----- Stored data

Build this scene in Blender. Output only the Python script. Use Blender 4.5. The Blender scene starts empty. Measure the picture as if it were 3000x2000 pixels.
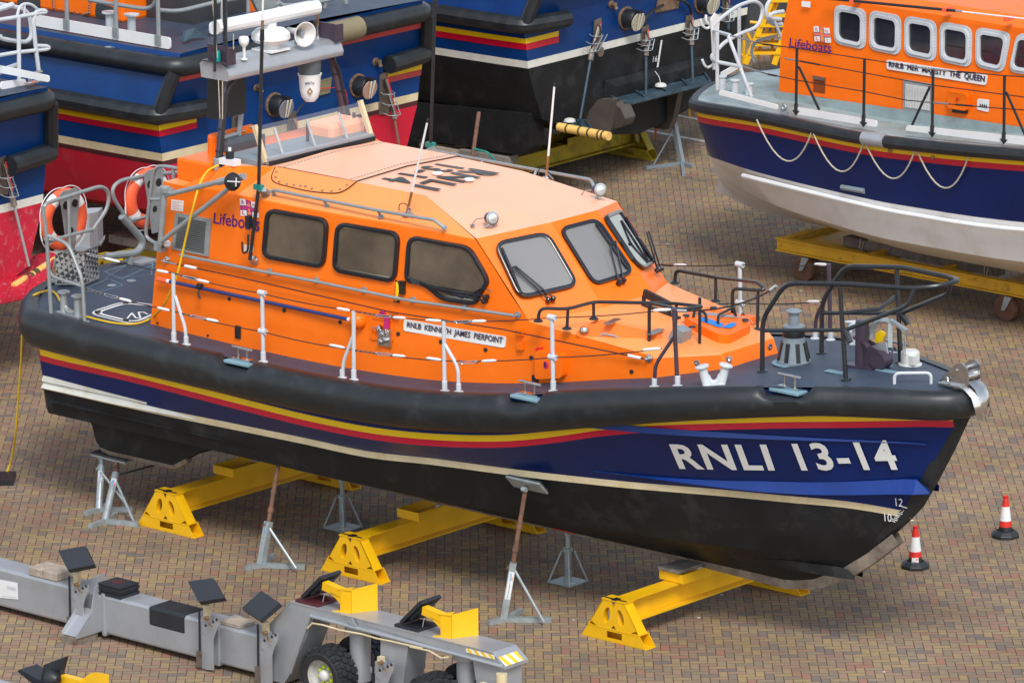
import bpy, math, random
from mathutils import Vector as V, Matrix
random.seed(7)
R = math.radians
sc = bpy.context.scene
col = sc.collection
# ------------------------------------------------------------------ camera
FPX, PITCH, CH, ROLL = 17794.3, R(14.1498), 19.6837, R(-.3858)
_F = V((0, math.cos(PITCH), -math.sin(PITCH))); _r = V((1, 0, 0)); _u = _r.cross(_F)
_R = math.cos(ROLL)*_r + math.sin(ROLL)*_u; _U = -math.sin(ROLL)*_r + math.cos(ROLL)*_u
cd = bpy.data.cameras.new('camera'); cam = bpy.data.objects.new('camera', cd); col.objects.link(cam)
cd.sensor_width = 36; cd.lens = FPX/3000*36; cd.clip_end = 2000; cd.clip_start = 1
m = Matrix((_R, _U, -_F)).transposed().to_4x4(); m.translation = V((0, 0, CH)); cam.matrix_world = m
sc.camera = cam
# ------------------------------------------------------------------ materials
def new_mat(name):
    m = bpy.data.materials.new(name); m.use_nodes = True
    return m, m.node_tree.nodes, m.node_tree.links, m.node_tree.nodes['Principled BSDF']
MATS = {}
def mat(name, c, rough=.5, metal=0, coat=0, var=.12, vscale=3, bump=0, bscale=60, dirt=None, damt=.5, dscale=6, spec=.5, alpha=None, ior=None, rvar=.1, dmin=.5):
    if name in MATS: return MATS[name]
    m, N, L, B = new_mat(name)
    tc = N.new('ShaderNodeTexCoord')
    n = N.new('ShaderNodeTexNoise'); n.inputs['Scale'].default_value = vscale; n.inputs['Detail'].default_value = 6
    L.new(tc.outputs['Object'], n.inputs['Vector'])
    mp = N.new('ShaderNodeMapRange'); mp.inputs[1].default_value = .3; mp.inputs[2].default_value = .7
    mp.inputs[3].default_value = 1-var; mp.inputs[4].default_value = 1+var
    L.new(n.outputs['Fac'], mp.inputs[0])
    mx = N.new('ShaderNodeVectorMath'); mx.operation = 'SCALE'; mx.inputs[0].default_value = c[:3]
    L.new(mp.outputs[0], mx.inputs['Scale'])
    out = mx.outputs[0]
    if dirt:
        n2 = N.new('ShaderNodeTexNoise'); n2.inputs['Scale'].default_value = dscale; n2.inputs['Detail'].default_value = 9; n2.inputs['Roughness'].default_value = .65
        L.new(tc.outputs['Object'], n2.inputs['Vector'])
        m2 = N.new('ShaderNodeMapRange'); m2.inputs[1].default_value = dmin; m2.inputs[2].default_value = dmin+.2; m2.inputs[4].default_value = damt
        L.new(n2.outputs['Fac'], m2.inputs[0])
        mm = N.new('ShaderNodeMix'); mm.data_type = 'RGBA'
        L.new(m2.outputs[0], mm.inputs[0]); L.new(out, mm.inputs[6]); mm.inputs[7].default_value = (*dirt[:3], 1)
        out = mm.outputs[2]
    L.new(out, B.inputs['Base Color'])
    rr = N.new('ShaderNodeMapRange'); rr.inputs[1].default_value = .3; rr.inputs[2].default_value = .7
    rr.inputs[3].default_value = max(.02, rough-rvar*rough); rr.inputs[4].default_value = min(1, rough+rvar*rough)
    L.new(n.outputs['Fac'], rr.inputs[0]); L.new(rr.outputs[0], B.inputs['Roughness'])
    B.inputs['Metallic'].default_value = metal
    B.inputs['Specular IOR Level'].default_value = spec
    B.inputs['Coat Weight'].default_value = coat; B.inputs['Coat Roughness'].default_value = .08
    if ior: B.inputs['IOR'].default_value = ior
    if alpha is not None: B.inputs['Alpha'].default_value = alpha
    if bump:
        nb = N.new('ShaderNodeTexNoise'); nb.inputs['Scale'].default_value = bscale; nb.inputs['Detail'].default_value = 4
        L.new(tc.outputs['Object'], nb.inputs['Vector'])
        b = N.new('ShaderNodeBump'); b.inputs['Strength'].default_value = bump; b.inputs['Distance'].default_value = .01
        L.new(nb.outputs['Fac'], b.inputs['Height']); L.new(b.outputs[0], B.inputs['Normal'])
    MATS[name] = m
    return m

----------

### Task prompt
Leave out the pictures and reproduce the rest of the listing exactly.

### Task solution
Build this scene in Blender. Output only the Python script. Use Blender 4.5. The Blender scene starts empty. Measure the picture as if it were 3000x2000 pixels.
import bpy, math, random
from mathutils import Vector as V, Matrix
random.seed(7)
R = math.radians
sc = bpy.context.scene
col = sc.collection
# ------------------------------------------------------------------ camera
FPX, PITCH, CH, ROLL = 17794.3, R(14.1498), 19.6837, R(-.3858)
_F = V((0, math.cos(PITCH), -math.sin(PITCH))); _r = V((1, 0, 0)); _u = _r.cross(_F)
_R = math.cos(ROLL)*_r + math.sin(ROLL)*_u; _U = -math.sin(ROLL)*_r + math.cos(ROLL)*_u
cd = bpy.data.cameras.new('camera'); cam = bpy.data.objects.new('camera', cd); col.objects.link(cam)
cd.sensor_width = 36; cd.lens = FPX/3000*36; cd.clip_end = 2000; cd.clip_start = 1
m = Matrix((_R, _U, -_F)).transposed().to_4x4(); m.translation = V((0, 0, CH)); cam.matrix_world = m
sc.camera = cam
# ------------------------------------------------------------------ materials
def new_mat(name):
    m = bpy.data.materials.new(name); m.use_nodes = True
    return m, m.node_tree.nodes, m.node_tree.links, m.node_tree.nodes['Principled BSDF']
MATS = {}
def mat(name, c, rough=.5, metal=0, coat=0, var=.12, vscale=3, bump=0, bscale=60, dirt=None, damt=.5, dscale=6, spec=.5, alpha=None, ior=None, rvar=.1, dmin=.5):
    if name in MATS: return MATS[name]
    m, N, L, B = new_mat(name)
    tc = N.new('ShaderNodeTexCoord')
    n = N.new('ShaderNodeTexNoise'); n.inputs['Scale'].default_value = vscale; n.inputs['Detail'].default_value = 6
    L.new(tc.outputs['Object'], n.inputs['Vector'])
    mp = N.new('ShaderNodeMapRange'); mp.inputs[1].default_value = .3; mp.inputs[2].default_value = .7
    mp.inputs[3].default_value = 1-var; mp.inputs[4].default_value = 1+var
    L.new(n.outputs['Fac'], mp.inputs[0])
    mx = N.new('ShaderNodeVectorMath'); mx.operation = 'SCALE'; mx.inputs[0].default_value = c[:3]
    L.new(mp.outputs[0], mx.inputs['Scale'])
    out = mx.outputs[0]
    if dirt:
        n2 = N.new('ShaderNodeTexNoise'); n2.inputs['Scale'].default_value = dscale; n2.inputs['Detail'].default_value = 9; n2.inputs['Roughness'].default_value = .65
        L.new(tc.outputs['Object'], n2.inputs['Vector'])
        m2 = N.new('ShaderNodeMapRange'); m2.inputs[1].default_value = dmin; m2.inputs[2].default_value = dmin+.2; m2.inputs[4].default_value = damt
        L.new(n2.outputs['Fac'], m2.inputs[0])
        mm = N.new('ShaderNodeMix'); mm.data_type = 'RGBA'
        L.new(m2.outputs[0], mm.inputs[0]); L.new(out, mm.inputs[6]); mm.inputs[7].default_value = (*dirt[:3], 1)
        out = mm.outputs[2]
    L.new(out, B.inputs['Base Color'])
    rr = N.new('ShaderNodeMapRange'); rr.inputs[1].default_value = .3; rr.inputs[2].default_value = .7
    rr.inputs[3].default_value = max(.02, rough-rvar*rough); rr.inputs[4].default_value = min(1, rough+rvar*rough)
    L.new(n.outputs['Fac'], rr.inputs[0]); L.new(rr.outputs[0], B.inputs['Roughness'])
    B.inputs['Metallic'].default_value = metal
    B.inputs['Specular IOR Level'].default_value = spec
    B.inputs['Coat Weight'].default_value = coat; B.inputs['Coat Roughness'].default_value = .08
    if ior: B.inputs['IOR'].default_value = ior
    if alpha is not None: B.inputs['Alpha'].default_value = alpha
    if bump:
        nb = N.new('ShaderNodeTexNoise'); nb.inputs['Scale'].default_value = bscale; nb.inputs['Detail'].default_value = 4
        L.new(tc.outputs['Object'], nb.inputs['Vector'])
        b = N.new('ShaderNodeBump'); b.inputs['Strength'].default_value = bump; b.inputs['Distance'].default_value = .01
        L.new(nb.outputs['Fac'], b.inputs['Height']); L.new(b.outputs[0], B.inputs['Normal'])
    MATS[name] = m
    return m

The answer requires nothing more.